- **MATERIAL PROVIDED**
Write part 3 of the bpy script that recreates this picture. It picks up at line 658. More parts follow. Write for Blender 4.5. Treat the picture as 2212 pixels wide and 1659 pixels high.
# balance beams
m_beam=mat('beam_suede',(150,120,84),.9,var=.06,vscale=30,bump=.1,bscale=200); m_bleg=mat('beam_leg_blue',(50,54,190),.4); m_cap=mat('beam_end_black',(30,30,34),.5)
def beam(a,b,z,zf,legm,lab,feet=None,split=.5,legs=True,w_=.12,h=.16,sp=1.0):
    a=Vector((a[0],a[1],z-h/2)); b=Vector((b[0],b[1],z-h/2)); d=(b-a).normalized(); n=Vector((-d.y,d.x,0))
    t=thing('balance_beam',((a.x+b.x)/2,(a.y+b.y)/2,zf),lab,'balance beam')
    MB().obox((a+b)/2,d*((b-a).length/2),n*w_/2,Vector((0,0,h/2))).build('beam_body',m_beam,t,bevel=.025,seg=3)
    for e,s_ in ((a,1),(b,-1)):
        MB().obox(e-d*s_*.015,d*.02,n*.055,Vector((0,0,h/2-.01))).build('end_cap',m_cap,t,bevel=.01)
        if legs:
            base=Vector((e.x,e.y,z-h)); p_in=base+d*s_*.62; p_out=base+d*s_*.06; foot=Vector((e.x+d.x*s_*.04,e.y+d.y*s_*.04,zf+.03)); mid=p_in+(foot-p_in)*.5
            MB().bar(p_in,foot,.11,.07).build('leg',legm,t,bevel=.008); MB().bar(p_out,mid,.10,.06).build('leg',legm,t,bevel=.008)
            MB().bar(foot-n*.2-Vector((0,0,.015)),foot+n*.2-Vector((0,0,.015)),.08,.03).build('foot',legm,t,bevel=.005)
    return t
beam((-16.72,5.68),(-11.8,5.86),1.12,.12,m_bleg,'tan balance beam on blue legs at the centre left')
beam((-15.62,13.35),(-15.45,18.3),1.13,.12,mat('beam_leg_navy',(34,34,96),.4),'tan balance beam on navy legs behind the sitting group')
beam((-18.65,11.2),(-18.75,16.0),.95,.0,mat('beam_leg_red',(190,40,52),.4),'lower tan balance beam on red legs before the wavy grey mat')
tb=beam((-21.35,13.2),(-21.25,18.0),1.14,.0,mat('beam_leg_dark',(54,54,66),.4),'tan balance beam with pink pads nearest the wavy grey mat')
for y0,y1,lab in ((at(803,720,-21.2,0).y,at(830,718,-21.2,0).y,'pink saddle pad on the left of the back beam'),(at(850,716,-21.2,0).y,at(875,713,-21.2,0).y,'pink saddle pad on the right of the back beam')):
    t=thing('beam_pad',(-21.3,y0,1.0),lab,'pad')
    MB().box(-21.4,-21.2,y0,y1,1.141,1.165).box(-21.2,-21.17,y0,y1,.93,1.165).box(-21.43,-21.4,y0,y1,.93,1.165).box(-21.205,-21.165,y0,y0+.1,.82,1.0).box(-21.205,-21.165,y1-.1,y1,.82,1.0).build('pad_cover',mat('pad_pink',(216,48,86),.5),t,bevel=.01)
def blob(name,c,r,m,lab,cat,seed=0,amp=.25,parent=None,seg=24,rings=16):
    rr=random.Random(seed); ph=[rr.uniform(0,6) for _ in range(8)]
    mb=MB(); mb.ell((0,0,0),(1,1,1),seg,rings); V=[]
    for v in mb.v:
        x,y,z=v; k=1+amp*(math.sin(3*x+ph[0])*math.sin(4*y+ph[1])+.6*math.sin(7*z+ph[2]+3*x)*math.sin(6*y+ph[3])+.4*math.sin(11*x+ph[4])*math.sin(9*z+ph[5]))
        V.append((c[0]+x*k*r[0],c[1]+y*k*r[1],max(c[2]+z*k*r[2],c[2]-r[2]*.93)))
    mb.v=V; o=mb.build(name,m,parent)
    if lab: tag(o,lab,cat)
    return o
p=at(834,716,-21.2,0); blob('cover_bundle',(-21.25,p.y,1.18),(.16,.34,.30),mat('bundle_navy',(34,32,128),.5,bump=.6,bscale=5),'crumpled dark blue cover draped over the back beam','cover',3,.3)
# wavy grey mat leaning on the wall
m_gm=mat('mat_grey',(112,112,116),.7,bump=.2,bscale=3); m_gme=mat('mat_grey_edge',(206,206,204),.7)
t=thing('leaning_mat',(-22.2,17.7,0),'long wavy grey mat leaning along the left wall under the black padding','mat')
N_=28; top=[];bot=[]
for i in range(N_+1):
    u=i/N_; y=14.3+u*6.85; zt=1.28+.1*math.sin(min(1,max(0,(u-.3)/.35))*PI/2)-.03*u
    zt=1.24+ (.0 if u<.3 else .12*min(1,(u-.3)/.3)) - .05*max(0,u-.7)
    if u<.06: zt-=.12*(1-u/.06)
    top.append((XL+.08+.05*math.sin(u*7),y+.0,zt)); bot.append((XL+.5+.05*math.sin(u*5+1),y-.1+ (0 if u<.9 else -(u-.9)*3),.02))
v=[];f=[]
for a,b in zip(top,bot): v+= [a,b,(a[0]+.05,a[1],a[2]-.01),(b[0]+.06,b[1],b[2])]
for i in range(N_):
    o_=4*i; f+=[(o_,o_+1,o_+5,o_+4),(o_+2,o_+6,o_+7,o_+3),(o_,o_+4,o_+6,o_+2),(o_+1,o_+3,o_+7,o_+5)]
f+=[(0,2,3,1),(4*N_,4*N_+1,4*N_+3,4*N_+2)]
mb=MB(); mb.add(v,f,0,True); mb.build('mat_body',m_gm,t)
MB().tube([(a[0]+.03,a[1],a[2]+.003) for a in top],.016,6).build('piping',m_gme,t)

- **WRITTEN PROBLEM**
Copy out the whole listing exactly as written.

- **RESPONSE TO THIS TASK**
Write part 3 of the bpy script that recreates this picture. It picks up at line 658. More parts follow. Write for Blender 4.5. Treat the picture as 2212 pixels wide and 1659 pixels high.
# balance beams
m_beam=mat('beam_suede',(150,120,84),.9,var=.06,vscale=30,bump=.1,bscale=200); m_bleg=mat('beam_leg_blue',(50,54,190),.4); m_cap=mat('beam_end_black',(30,30,34),.5)
def beam(a,b,z,zf,legm,lab,feet=None,split=.5,legs=True,w_=.12,h=.16,sp=1.0):
    a=Vector((a[0],a[1],z-h/2)); b=Vector((b[0],b[1],z-h/2)); d=(b-a).normalized(); n=Vector((-d.y,d.x,0))
    t=thing('balance_beam',((a.x+b.x)/2,(a.y+b.y)/2,zf),lab,'balance beam')
    MB().obox((a+b)/2,d*((b-a).length/2),n*w_/2,Vector((0,0,h/2))).build('beam_body',m_beam,t,bevel=.025,seg=3)
    for e,s_ in ((a,1),(b,-1)):
        MB().obox(e-d*s_*.015,d*.02,n*.055,Vector((0,0,h/2-.01))).build('end_cap',m_cap,t,bevel=.01)
        if legs:
            base=Vector((e.x,e.y,z-h)); p_in=base+d*s_*.62; p_out=base+d*s_*.06; foot=Vector((e.x+d.x*s_*.04,e.y+d.y*s_*.04,zf+.03)); mid=p_in+(foot-p_in)*.5
            MB().bar(p_in,foot,.11,.07).build('leg',legm,t,bevel=.008); MB().bar(p_out,mid,.10,.06).build('leg',legm,t,bevel=.008)
            MB().bar(foot-n*.2-Vector((0,0,.015)),foot+n*.2-Vector((0,0,.015)),.08,.03).build('foot',legm,t,bevel=.005)
    return t
beam((-16.72,5.68),(-11.8,5.86),1.12,.12,m_bleg,'tan balance beam on blue legs at the centre left')
beam((-15.62,13.35),(-15.45,18.3),1.13,.12,mat('beam_leg_navy',(34,34,96),.4),'tan balance beam on navy legs behind the sitting group')
beam((-18.65,11.2),(-18.75,16.0),.95,.0,mat('beam_leg_red',(190,40,52),.4),'lower tan balance beam on red legs before the wavy grey mat')
tb=beam((-21.35,13.2),(-21.25,18.0),1.14,.0,mat('beam_leg_dark',(54,54,66),.4),'tan balance beam with pink pads nearest the wavy grey mat')
for y0,y1,lab in ((at(803,720,-21.2,0).y,at(830,718,-21.2,0).y,'pink saddle pad on the left of the back beam'),(at(850,716,-21.2,0).y,at(875,713,-21.2,0).y,'pink saddle pad on the right of the back beam')):
    t=thing('beam_pad',(-21.3,y0,1.0),lab,'pad')
    MB().box(-21.4,-21.2,y0,y1,1.141,1.165).box(-21.2,-21.17,y0,y1,.93,1.165).box(-21.43,-21.4,y0,y1,.93,1.165).box(-21.205,-21.165,y0,y0+.1,.82,1.0).box(-21.205,-21.165,y1-.1,y1,.82,1.0).build('pad_cover',mat('pad_pink',(216,48,86),.5),t,bevel=.01)
def blob(name,c,r,m,lab,cat,seed=0,amp=.25,parent=None,seg=24,rings=16):
    rr=random.Random(seed); ph=[rr.uniform(0,6) for _ in range(8)]
    mb=MB(); mb.ell((0,0,0),(1,1,1),seg,rings); V=[]
    for v in mb.v:
        x,y,z=v; k=1+amp*(math.sin(3*x+ph[0])*math.sin(4*y+ph[1])+.6*math.sin(7*z+ph[2]+3*x)*math.sin(6*y+ph[3])+.4*math.sin(11*x+ph[4])*math.sin(9*z+ph[5]))
        V.append((c[0]+x*k*r[0],c[1]+y*k*r[1],max(c[2]+z*k*r[2],c[2]-r[2]*.93)))
    mb.v=V; o=mb.build(name,m,parent)
    if lab: tag(o,lab,cat)
    return o
p=at(834,716,-21.2,0); blob('cover_bundle',(-21.25,p.y,1.18),(.16,.34,.30),mat('bundle_navy',(34,32,128),.5,bump=.6,bscale=5),'crumpled dark blue cover draped over the back beam','cover',3,.3)
# wavy grey mat leaning on the wall
m_gm=mat('mat_grey',(112,112,116),.7,bump=.2,bscale=3); m_gme=mat('mat_grey_edge',(206,206,204),.7)
t=thing('leaning_mat',(-22.2,17.7,0),'long wavy grey mat leaning along the left wall under the black padding','mat')
N_=28; top=[];bot=[]
for i in range(N_+1):
    u=i/N_; y=14.3+u*6.85; zt=1.28+.1*math.sin(min(1,max(0,(u-.3)/.35))*PI/2)-.03*u
    zt=1.24+ (.0 if u<.3 else .12*min(1,(u-.3)/.3)) - .05*max(0,u-.7)
    if u<.06: zt-=.12*(1-u/.06)
    top.append((XL+.08+.05*math.sin(u*7),y+.0,zt)); bot.append((XL+.5+.05*math.sin(u*5+1),y-.1+ (0 if u<.9 else -(u-.9)*3),.02))
v=[];f=[]
for a,b in zip(top,bot): v+= [a,b,(a[0]+.05,a[1],a[2]-.01),(b[0]+.06,b[1],b[2])]
for i in range(N_):
    o_=4*i; f+=[(o_,o_+1,o_+5,o_+4),(o_+2,o_+6,o_+7,o_+3),(o_,o_+4,o_+6,o_+2),(o_+1,o_+3,o_+7,o_+5)]
f+=[(0,2,3,1),(4*N_,4*N_+1,4*N_+3,4*N_+2)]
mb=MB(); mb.add(v,f,0,True); mb.build('mat_body',m_gm,t)
MB().tube([(a[0]+.03,a[1],a[2]+.003) for a in top],.016,6).build('piping',m_gme,t)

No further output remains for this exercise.